— START OF Data provided —
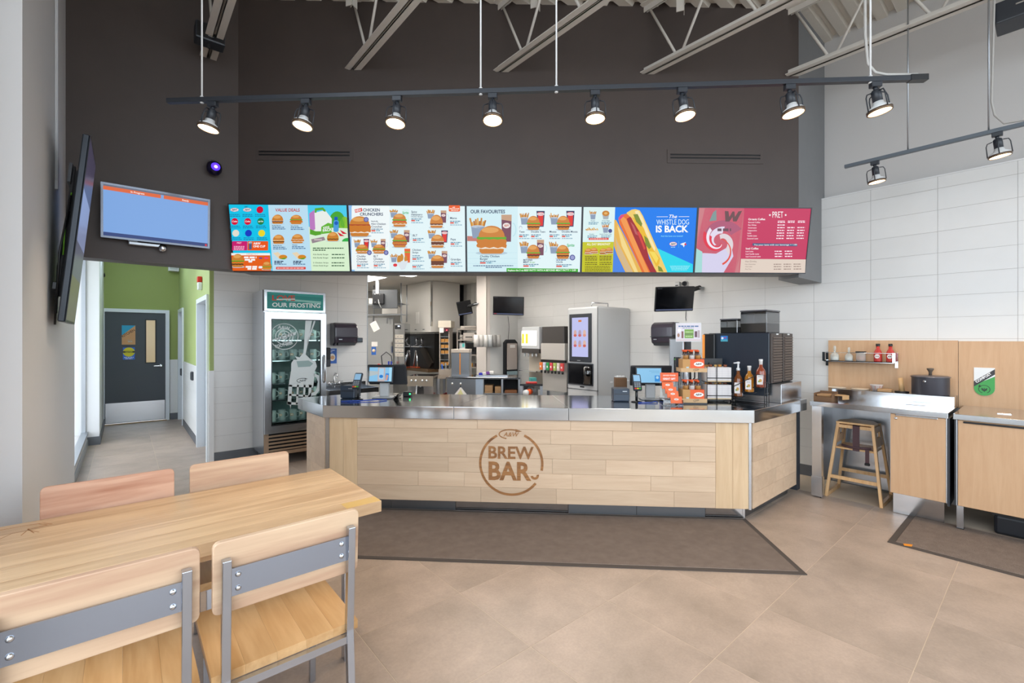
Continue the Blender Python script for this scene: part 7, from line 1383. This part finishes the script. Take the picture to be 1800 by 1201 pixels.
MB().bar((0.06, 0.1, 0.98), (0.06, 0.5, 1.35), 0.04, 0.16).build('chute', mat('#3a342e', 0.35, 0.6), br)
MB().tube([(0.02, 0.8, 0.92), (0.05, 0.76, 1.28), (0.05, 0.72, 1.28), (0.02, 0.62, 0.92)], 0.018, 8).build('prop', 'steel', br)
MB().box(-0.02, 0.62, 0.905, 0.08, 0.95, 0.925).build('rail', mat('#c8502a', 0.4), br)
t = thing('fryer', 'steel fryer front with dials below the broiler', 'fryer', W3(738, 690, 8.3).xy.to_3d(), R(-44))
MB().box(-0.22, 0, 0.0, 0.25, 0.5, 0.86).build('body', 'steel', t); MB().box(-0.22, -0.05, 0.68, 0.25, 0.0, 0.86).build('control_panel', mat('#b3a899', 0.35, 0.6), t); MB().bar((0.0, -0.10, 0.45), (0.0, -0.03, 0.66), 0.36, 0.02, (1, 0, 0)).build('door', 'steel', t)
for x in (-0.14, -0.06, 0.06, 0.14): MB().lathe([(0.022, 0), (0.02, 0.02), (0, 0.022)], 12, mtx=Matrix.Translation((x, -0.05, 0.78)) @ Matrix.Rotation(R(90), 4, 'X')).build('dial', 'chrome', t)
box('warning_sticker', mat('#d6c23a', 0.5), t, -0.12, -0.09, 0.52, -0.06, -0.084, 0.55)
t = thing('work_table', 'steel work table with a grey tub and tools', 'table', W3(788, 690, 8.4).xy.to_3d(), R(-44))
MB().box(-0.2, 0, 0.80, 0.22, 0.5, 0.86).build('top', mat('#b3a596', 0.4, 0.5), t)
for x in (-0.18, 0.2): MB().box(x - 0.02, 0.0, 0, x + 0.02, 0.04, 0.80).build('leg', 'alum', t); MB().box(x - 0.02, 0.46, 0, x + 0.02, 0.5, 0.8).build('leg', 'alum', t)
wt_ = t
t = thing('utensil_tub', 'grey plastic tub of tongs on the work table', 'tub', wt_.matrix_basis @ Vector((-0.05, 0.2, 0.861)), R(-44)); MB().box(-0.14, -0.1, 0, 0.14, 0.1, 0.006).box(-0.15, -0.11, 0.006, -0.143, 0.11, 0.11).box(0.143, -0.11, 0.006, 0.15, 0.11, 0.11).box(-0.143, -0.11, 0.006, 0.143, -0.103, 0.11).box(-0.143, 0.103, 0.006, 0.143, 0.11, 0.11).build('tub', mat('#a79d92', 0.5), t)
for k in range(4): MB().bar((-0.09 + k * 0.06, 0, 0.02), (-0.12 + k * 0.07, 0.03, 0.2 + 0.02 * (k % 2)), 0.025, 0.006).build('tongs', 'chrome' if k else mat('#2f6ad0', 0.4), t)
for z, lab in ((0.30, 'red plastic bun crate, upper, under the work table'), (0.001, 'red plastic bun crate, lower, under the work table')):
    t = thing('bun_crate', lab, 'crate', wt_.matrix_basis @ Vector((0.01, 0.22, z)), R(-44), 'red bun crates'); MB().box(-0.15, -0.16, 0, 0.15, 0.2, 0.02).box(-0.15, -0.16, 0.02, -0.135, 0.2, 0.2).box(0.135, -0.16, 0.02, 0.15, 0.2, 0.2).box(-0.135, -0.16, 0.02, 0.135, -0.145, 0.10).box(-0.135, 0.185, 0.02, 0.135, 0.2, 0.2).build('crate', 'red', t)
    for k in range(4): MB().lathe([(0, 0), (0.045, 0.005), (0.05, 0.03), (0.03, 0.05), (0, 0.055)], 12, (-0.08 + k * 0.053, -0.04, 0.02)).build('bun', mat('#c08a48', 0.7), t)
# left rear of the kitchen: storage
ws = thing('wire_shelf', 'wire storage shelf with bins at the back of the kitchen', 'shelf', W3(675, 600, 9.6).xy.to_3d(), R(-50))
for z in (2.05, 2.27):
    for k in range(7): MB().tube([(-0.4, 0.05 * k, z), (0.42, 0.05 * k, z)], 0.005, 6).build('wire', 'alum', ws)
    MB().box(-0.4, -0.01, z - 0.02, 0.42, 0.0, z + 0.01).build('front_rim', 'alum', ws)
for x in (-0.38, 0.38): MB().tube([(x, 0.0, 1.9), (x, 0, 2.7)], 0.012, 8).tube([(x, 0.3, 1.9), (x, 0.3, 2.7)], 0.012, 8).build('post', 'alum', ws)
def onws(x, y, z): return ws.matrix_basis @ Vector((x, y, z))
for x, z, w, h, c, lab in ((0.12, 2.061, 0.34, 0.14, '#d8d4ce', 'white lidded bin on the lower wire shelf'), (-0.06, 2.281, 0.3, 0.09, '#a98a66', 'tan cardboard box on the upper wire shelf'), (-0.3, 2.281, 0.1, 0.1, '#d6d2cb', 'white carton on the upper wire shelf')):
    t = thing('storage_bin', lab, 'box', onws(x, 0.14, z), R(-50)); MB().prism([(-w / 2, -0.13), (w / 2, -0.13), (w / 2 * 0.96, 0.13), (-w / 2 * 0.96, 0.13)], 0, h).build('body', mat(c, 0.6), t, bevel=0.006); box('rim', mat(c, 0.5), t, -w / 2 - 0.008, -0.138, h, w / 2 + 0.008, 0.138, h + 0.012)
t = thing('monitor', 'dark grey monitor back hanging high at the back of the kitchen', 'monitor', W3(678, 525, 9.3), R(-44)); MB().box(-0.28, 0, -0.2, 0.24, 0.05, 0.18, ch=0.01).build('housing', mat('#55585c', 0.5), t); MB().box(-0.26, -0.06, -0.12, -0.02, 0.0, 0.10, ch=0.02).build('mount', 'blackm', t)
b = MB()
for x, z in ((-0.2, 0.08), (-0.1, 0.07), (-0.2, -0.08), (-0.1, -0.09)): b.lathe([(0.012, 0), (0, 0.006)], 8, mtx=Matrix.Translation((x, -0.061, z)) @ Matrix.Rotation(R(90), 4, 'X'))
b.build('bolts', 'chrome', t); MB().tube([(-0.18, -0.03, 0.3), (-0.12, -0.06, -0.1), (-0.08, -0.03, -0.2)], 0.007, 6).build('cable', 'plasticw', t); MB().box(-0.2, -0.02, 0.1, -0.14, 0.02, 0.42).build('ceiling_post', 'plasticw', t)
t = thing('clipboard', 'tilted white clipboard sheet hanging below the wire shelf', 'clipboard', ws.matrix_basis @ Vector((-0.2, -0.016, 1.80)), R(-50))
o = MB().box(-0.075, 0, -0.1, 0.075, 0.006, 0.1).build('board', 'paper', t); o.rotation_euler = (0, R(-28), 0); a = Art()
for k in range(6): a.dashes(-0.06, 0.06 - k * 0.025, 0.11, 0.005, '#a8a4a0')
a.build('print', 'print', o, (0, -0.0006, 0)); MB().tube([(-0.045, 0.003, 0.085), (-0.045, 0.014, 0.25)], 0.003, 6).build('cord', 'anthr', t)
tag(MB().box(-0.31, 0, 0.0, 0.3, 0.05, 2.02).build('steel_backsheet', 'steel', None, W3(668, 640, 10.4).xy.to_3d(), R(-44)), 'plain steel sheet behind the kitchen drawers', 'panel')
t = thing('drawer_tower', 'stack of small steel warming drawers beside the broiler', 'drawers', W3(702, 640, 9.5).xy.to_3d(), R(-44))
MB().box(-0.1, 0, 0.9, 0.11, 0.4, 1.86).build('cabinet', 'steel', t); box('readout', 'blackm', t, -0.09, -0.01, 1.74, 0.03, 0, 1.82); box('lamp', mat('#dfeaff', 0.3, emit=2), t, -0.03, -0.014, 1.79, 0.01, -0.01, 1.81)
for k in range(5):
    dq = MB().box(-0.09, -0.015, 1.17 + k * 0.095, 0.09, 0.0, 1.245 + k * 0.095, ch=0.003).build('drawer', mat('#cfc8bd', 0.35, 0.4), t)
    for x in (-0.03, 0.04): MB().lathe([(0.008, 0), (0, 0.01)], 8, mtx=Matrix.Translation((x, -0.015, 1.205 + k * 0.095)) @ Matrix.Rotation(R(90), 4, 'X')).build('knob', 'anthr', dq)
t = thing('wall_notice', 'blue notice below a white sheet on the steel kitchen wall', 'sign', W3(657, 615, 9.75), R(-44)); box('sheet', mat('#2f62b4', 0.6), t, -0.05, 0, -0.11, 0.05, 0.002, 0.06); box('sheet', 'paper', t, -0.05, 0, 0.075, 0.08, 0.002, 0.17); MB().lathe([(0.035, 0), (0.035, 0.002)], 16, mtx=Matrix.Translation((0, 0, -0.02)) @ Matrix.Rotation(R(90), 4, 'X')).build('picture', mat('#e2c9a8', 0.6), t)
t = thing('prep_sink', 'steel prep sink with a looped hose at the back of the kitchen', 'sink', W3(676, 660, 8.9).xy.to_3d(), R(-44)); MB().box(-0.2, 0, 0.0, 0.17, 0.35, 1.0).build('basin', 'steel', t); MB().tube([(-0.08, 0.1, 1.0), (-0.1, 0.1, 1.2), (0.0, 0.1, 1.28), (0.1, 0.1, 1.2), (0.12, 0.1, 1.05)], 0.01, 8).build('hose', 'anthr', t); MB().lathe([(0.03, 0), (0.03, 0.04), (0, 0.05)], 12, (-0.12, 0.02, 1.0)).build('red_valve', mat('#d8362c', 0.4), t)
for x in (0.08, 0.13): MB().box(x - 0.012, 0.0, 1.0, x + 0.012, 0.02, 1.1).build('blue_clip', mat('#2a3fa8', 0.4), t)
t = thing('air_vent', 'square grey ceiling vent in the kitchen', 'vent', (2.55, 10.3, 2.748)); MB().box(-0.25, -0.25, -0.012, 0.25, 0.25, 0).build('frame', mat('#8a8783', 0.5), t); MB().box(-0.2, -0.2, -0.02, 0.2, 0.2, -0.012).build('louvre', mat('#6a6764', 0.5), t)
tag(MB().box(-0.03, -0.03, 0.6, 0.03, 0.03, 2.75).build('conduit_post', 'blackm', None, (5.785, 8.57, 0), 0), 'black upright conduit on the kitchen wall beside the hood', 'conduit')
— END OF Data provided —
→ **Goal of the exercise**: Find "picture". Copy every line it occurs in.

→ **Response to the exercise**:
Continue the Blender Python script for this scene: part 7, from line 1383. This part finishes the script. Take the picture to be 1800 by 1201 pixels.
t = thing('wall_notice', 'blue notice below a white sheet on the steel kitchen wall', 'sign', W3(657, 615, 9.75), R(-44)); box('sheet', mat('#2f62b4', 0.6), t, -0.05, 0, -0.11, 0.05, 0.002, 0.06); box('sheet', 'paper', t, -0.05, 0, 0.075, 0.08, 0.002, 0.17); MB().lathe([(0.035, 0), (0.035, 0.002)], 16, mtx=Matrix.Translation((0, 0, -0.02)) @ Matrix.Rotation(R(90), 4, 'X')).build('picture', mat('#e2c9a8', 0.6), t)